Todo lo anterior me lleva a varias conclusiones: una, que el país se debate entre dos proyectos de nación diametralmente opuestos, entre chairos y fifís, diría la crítica frívola; entre neoliberales y la nueva izquierda, pensaría la crítica constructiva; y entre prietos y güeros espetaría la crítica destructiva; dos, hemos entrado a una clara polarización política, donde unos y otros apuestan su resto no sólo por la derrota electoral de su rival, sino por el fracaso de su proyecto, lo cual implica -en cualquier caso- que buena parte de los mexicanos quedaría fuera del proyecto ganador; tres, que esa polarización política -que ahora cuenta con un nuevo elemento disruptivo con la llegada del partido del crimen organizado- nos está llevando a una polarización social, que podría derivar en mucha mayor violencia de la que ya enfrentamos, de la cual nos podemos arrepentir todos; cuarto, la necesidad de voces ecuánimes y responsables para distender esta confrontación y convocar al diálogo.
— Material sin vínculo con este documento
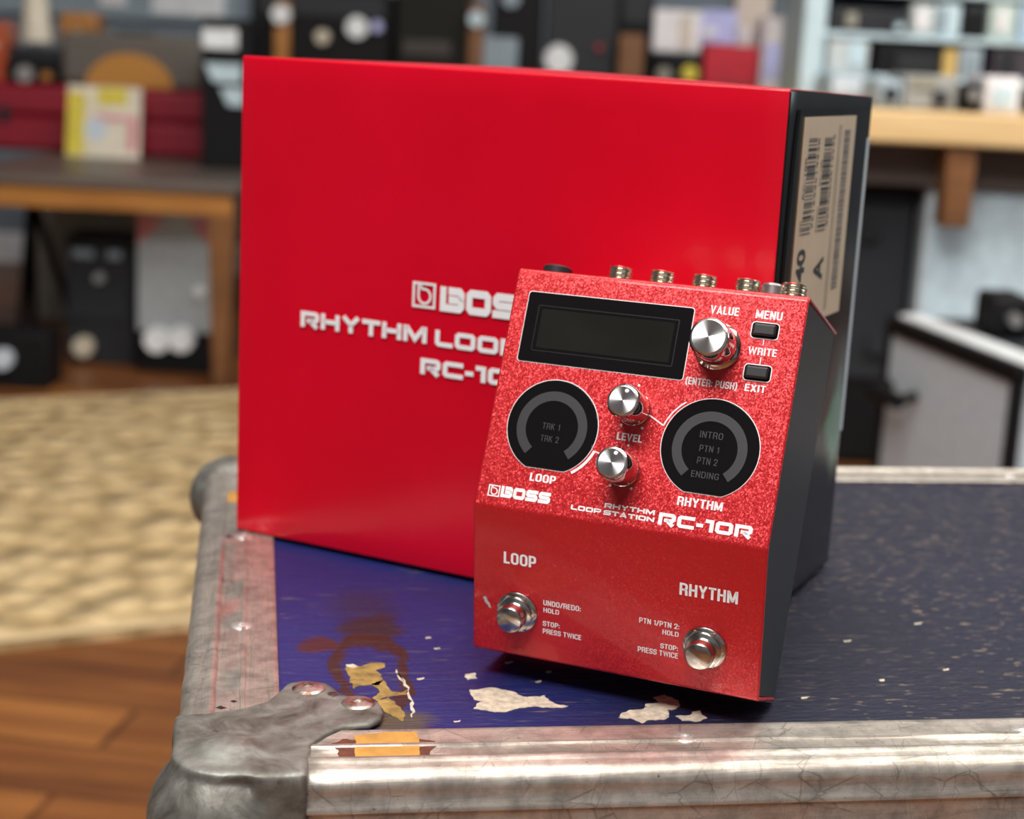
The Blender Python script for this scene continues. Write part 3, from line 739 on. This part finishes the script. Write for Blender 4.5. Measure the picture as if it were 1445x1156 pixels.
# rail section: distance out from the panel edge, height over the top skin
def rail_section():
    P = [(0, -.001), (0, .0012), (.0006, .0016), (.0016, .0014), (.0108, .0012), (.0112, .0018), (.0122, .0018), (.0126, .0012), (.0205, .0012), (.0212, .0021), (.0226, .0023), (.0240, .0017), (.0254, .0014)]
    for k in range(0, 10):
        a = math.radians(90 - 10 * k - 5); P.append((.0268 + .0048 * math.cos(a), -.0036 + .0048 * math.sin(a)))
    P += [(.0316, -.0085), (.0322, -.0092), (.0322, -.0106), (.0314, -.0112), (.0312, -.0300), (.0318, -.0305), (.0312, -.0320), (.0296, -.0320)]
    return P
SEC = rail_section()
def rail(p0, p1, out, mat, n=40):
    p0, p1, out = V(p0), V(p1), V(out)
    mb = MB(); L = (p1 - p0).length; ns = len(SEC); vs = []; fs = []
    for i in range(n + 1):
        q_ = p0.lerp(p1, i / n)
        for k, (d, h) in enumerate(SEC):
            wob = .00022 * math.sin(i * 1.7 + k * .6) * (1 if k > 2 else 0)
            vs.append(q_ + out * (d + wob) + V((0, 0, h + H + wob * .5)))
    for i in range(n):
        for k in range(ns - 1):
            a = i * ns + k; fs.append((a, a + ns, a + ns + 1, a + 1))
    mb.add(vs, fs)
    # give the sheet a thickness underneath
    o = mb.build('edge_rail', mat, fc, smooth=50)
    return o
RF = rail((-.002, 0, 0), (CW + RW - .004, 0, 0), (0, -1, 0), M_ALU)
RB = rail((CW + RW - .004, CD, 0), (-RW + .004, CD, 0), (0, 1, 0), M_ALU)
RL = rail((0, CD + RW - .004, 0), (0, -.002, 0), (-1, 0, 0), M_ALUS)
RR = rail((CW, -RW + .004, 0), (CW, CD + RW - .004, 0), (1, 0, 0), M_ALUS)
for r_ in (RF, RB, RL, RR):
    s_ = r_.modifiers.new('sheet', 'SOLIDIFY'); s_.thickness = .0008; s_.offset = 0
def rivet(p, n_, parent, r=.0042, mat=M_ALU, slot=True, name='rivet'):
    n_ = V(n_).normalized(); x = n_.orthogonal().normalized(); y = n_.cross(x)
    mb = MB(); pr = [(r * 1.0, 0), (r, .0003)] + [(r * math.cos(math.radians(a)), .0003 + .0009 * math.sin(math.radians(a))) for a in (20, 40, 60)]
    pr += [(r * .34, .00125), (r * .30, .0007), (r * .05, .0006)]
    mb.lathe(pr, Fr(p, x, y, n_), 28)
    return mb.build(name, mat, parent, smooth=45)
M_RIV = plain('bright rivet alloy', (.74, .72, .69), .42, metal=.75, var=.15, scale=500)
for u in (.1284, .2441, .3598, .4755, .5912): rivet((u, -.0100, H + .0012), (0, 0, 1), RF, mat=M_RIV)
for u in (.1284, .2441, .3598, .4755, .5912): rivet((u, -.0313, H - .0200), (0, -1, 0), RF, mat=M_RIV)
for v_ in (.0960, .2084): rivet((-.0125, v_, H + .0012), (0, 0, 1), RL, mat=M_RIV)
for u in (.05, .1668, .2836, .4004, .5172, .634): rivet((u, CD + .0125, H + .0012), (0, 0, 1), RB, mat=M_RIV)

# corner brackets: ball, top wing and two side wings grown into one skin
def bracket(fu, fv):
    """fu, fv: +1 keeps the front-left corner's sense, -1 mirrors it"""
    ox = 0 if fu > 0 else CW; oy = 0 if fv > 0 else CD
    T = lambda a, b, c: V((ox + fu * a, oy + fv * b, H + c))
    mb = MB()
    arc = [(-.0145 + .0183 * math.cos(math.radians(t_)), -.0145 + .0183 * math.sin(math.radians(t_))) for t_ in range(262, 186, -12)]
    if fu > 0 and fv > 0:
        topo = [(-.0325, .012), (-.022, .0135), (-.012, .0165), (-.004, .022), (.0005, .031), (.003, .0375), (.0095, .0395), (.0165, .037), (.0195, .031), (.0205, .0265),
                (.0275, .0250), (.0325, .0205), (.034, .0145), (.0325, .0060), (.0285, .0015), (.0205, .0005), (.0145, -.0050), (.0095, -.0120), (.0078, -.033)] + arc
    else:
        topo = None
    if topo:
        zt0, zt1 = .0006, .0032
        n = len(topo)
        vs = [T(a, b, zt0) for a, b in topo] + [T(a, b, zt1) for a, b in topo]
        mb.add(vs, [tuple(range(n)), tuple(range(n, 2 * n))] + [(i, (i + 1) % n, n + (i + 1) % n, n + i) for i in range(n)])
    e_ = .0078 if (fu > 0 and fv > 0) else -.001
    for (a0, a1, b0, b1, c0, c1) in ((-.008, e_, -.0340, -.0312, -.045, .0022 if topo else -.006), (-.0330, -.0308, -.004, .012 if e_ else .001, -.045, .0018 if topo else -.006)):
        P = [T(a0, b0, c0), T(a1, b0, c0), T(a1, b1, c0), T(a0, b1, c0), T(a0, b0, c1), T(a1, b0, c1), T(a1, b1, c1), T(a0, b1, c1)]
        mb.hexa(P)
    # ball
    r, c = (.0240, T(-.0160, -.0160, -.0180)) if topo else (.0205, T(-.0200, -.0180, -.0140)); N = 28; vs = []; fs = []
    for j in range(N + 1):
        th = math.pi * j / N
        for k in range(2 * N):
            ph = math.pi * k / N
            vs.append(c + V((r * math.sin(th) * math.cos(ph), r * math.sin(th) * math.sin(ph), r * math.cos(th))))
    for j in range(N):
        for k in range(2 * N):
            fs.append((j * 2 * N + k, j * 2 * N + (k + 1) % (2 * N), (j + 1) * 2 * N + (k + 1) % (2 * N), (j + 1) * 2 * N + k))
    mb.add(vs, fs)
    o = mb.build('corner_bracket', M_ZINC, fc)
    bm = bmesh.new(); bm.from_mesh(o.data); bmesh.ops.remove_doubles(bm, verts=bm.verts, dist=1e-6)
    bmesh.ops.recalc_face_normals(bm, faces=bm.faces); bm.to_mesh(o.data); bm.free()
    m = o.modifiers.new('skin', 'REMESH'); m.mode = 'VOXEL'; m.voxel_size = .0009; m.use_smooth_shade = True
    m = o.modifiers.new('soften', 'SMOOTH'); m.factor = .5; m.iterations = 14
    return o
BFL = bracket(1, 1); BBL = bracket(1, -1); bracket(-1, 1); bracket(-1, -1)
for a, b in ((.0100, .0310), (.0257, .0180)): rivet((a, b, H + .0030), (0, 0, 1), BFL, r=.0056, mat=M_SCREW, name='screw')
rivet((.006, -.0343, H - .034), (0, -1, 0), BFL, r=.0045, mat=M_SCREW, name='screw')

# torn patches in the blue skin and residue on the rail: thin flakes with ragged outlines
def ragged(pts, depth=3, amp=.16, seed=1):
    rn = random.Random(seed)
    for _ in range(depth):
        out = []
        for i in range(len(pts)):
            a = V(pts[i]); b = V(pts[(i + 1) % len(pts)]); d = b - a
            m = (a + b) / 2 + V((-d.y, d.x)) * rn.uniform(-amp, amp)
            out += [tuple(a), tuple(m)]
        pts = out
    return pts
def patch(name, px, mat, parent, h=.00018, seed=1, z=0.0, amp=.16, depth=3):
    P = ragged([uv(*q_) for q_ in px], depth, amp, seed)
    f2 = Fr((0, 0, H + z)); 
    return MB().prism(P, -.0002, h, f2).build(name, mat, parent)
patch('torn_patch', [(663, 974), (690, 971), (725, 977), (738, 984), (762, 984), (770, 981), (776, 990), (802, 997), (775, 999), (745, 998), (722, 1003), (690, 1004), (668, 1001), (682, 991), (669, 988)], M_PALE, top, seed=3)
patch('torn_patch', [(922, 985), (938, 981), (958, 990), (956, 999), (941, 1003), (944, 1013), (925, 1017), (905, 1021), (890, 1014), (873, 1013), (880, 1006), (905, 1002), (912, 994), (930, 993)], M_PALE, top, seed=5)
patch('torn_patch', [(953, 1011), (975, 1009), (988, 1003), (998, 1014), (980, 1019), (962, 1018)], M_PALE, top, seed=8)
patch('torn_patch', [(657, 952), (671, 950), (673, 958), (659, 960)], M_PALE, top, seed=9)
patch('torn_patch', [(488, 938), (510, 941), (525, 936), (543, 937), (544, 942), (530, 947), (539, 953), (541, 961), (533, 968), (523, 967), (508, 968), (500, 973), (494, 961), (490, 951)], M_TAN, top, seed=11, amp=.13)
patch('torn_patch', [(524, 966), (541, 960), (546, 968), (553, 976), (566, 978), (574, 974), (573, 981), (553, 983), (540, 986), (533, 990), (525, 986), (536, 978)], M_TAN, top, seed=19, amp=.12)
patch('torn_patch', [(533, 989), (548, 985), (564, 998), (572, 1011), (568, 1020), (553, 1011), (541, 1001)], M_TAN, top, seed=21, amp=.13)
patch('torn_patch', [(493, 988), (512, 984), (528, 990), (533, 999), (515, 999), (497, 997)], M_TAN, top, seed=12)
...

No necesitamos más gritos a favor o en contra de cada proyecto, sino llamados a la cordura de todos los actores políticos, sociales, económicos, académicos y de la sociedad civil, así como a la reflexión de todos los mexicanos.
Entonces, la propuesta es -por el momento- desterrar la crítica frívola y destructiva en esta coyuntura política y quedarnos con la constructiva, que implica un debate de ideas, en un marco de tolerancia y respeto mutuos, que nos aparte de la violencia en todas sus manifestaciones. Después, una vez que pase el proceso electoral -que pondrá a cada uno en su lugar-, será impostergable que todos los sectores se sienten a dialogar abiertamente sobre el futuro del país, donde el objetivo tendrá que ser la construcción de un solo proyecto, en donde quepan todos los mexicanos.
Esto es, debemos unir ambos extremos de la cuerda hasta formar un círculo, donde nadie quede fuera, cuyas contradicciones serán el motor que harán avanzar la concepción de un nuevo régimen: el de los no privilegios, el de la no corrupción, el de la no violencia, el de la no exclusión y el de la tolerancia, del respeto a las diferencias y, desde luego, del régimen de la equidad económica y social que nos lleve a una sociedad más equilibrada e incluyente que coadyuve a rescatar lo mejor de los mexicanos.
De lo contrario, me temo que México seguirá dividido y dando pasos atrás y adelante, dependiendo de quien esté en el poder, hasta que la corrupción y la violencia nos alcance a todos o bien, hasta que el último caudillo de México baje de su caballo, cansado de tanto andar, para mirar al pasado y, luego, al futuro, para proclamar verdaderamente el fin del neoliberalismo.